Player: 1, GM: 4, Result: 3

Player: 4, GM: 3, Result 4

Player: 2, GM: 2, Result 5

This should make every result from 1 to 5 equally likely.

Change the number of fingers, and you can simulate any die on the fly.  Don’t have a d13? Well now you do! With dice bigger than a d10, I recommend both people shouting out the number at the same time. Not as clean, but it will work in a pinch.

This has some fun applications. If you use it to simulate a d6 twice, for example, you can add them together and generate the 2d6 bell curve. Play Apocalypse World without dice!

Second Method

If you want 1s to be easy and 5s to be hard, do this: Each player holds up one to five fingers. Subtract the smaller number from the larger number to produce your result. If the numbers are equal, the result is that number. For example:

Player: 2, GM: 4, Result: 2

Player: 5, GM: 1, Result: 4

Player: 3, GM: 3, Result: 3

Using this method, there’s only one way to produce a 5, three ways to produce a 4, five ways to produce a 3, seven ways to produce a 2 and nine ways to produce a 1.


There’s some interesting things going on with this method, assuming that the player wants a high number and the GM wants a low number. For example, if the GM always showed a 3, then he could prevent the player from ever getting a 4 or 5 result. Once the player caught on to this, he might also start showing 3, which would leave them producing a result of 3 forever.
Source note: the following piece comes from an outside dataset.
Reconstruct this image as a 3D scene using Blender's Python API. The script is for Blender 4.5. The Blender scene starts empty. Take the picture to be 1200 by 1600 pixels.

So what if we disrupt this balance by making a 3 result slightly better for the player? Let’s take a page from Apocalypse World and say that a 4+ result means a complete success for the player, a 3 means success at a cost, and a 1 or a 2 means failure. Now, if the GM always shows 3, and the player also starts showing 3, then the player will always succeed at a cost. If the GM wants to open up the possibility for failure, he’s going to have to also open up the possibility for complete success.

This might cause too much of a headache, though. I’d say Method One is more promising.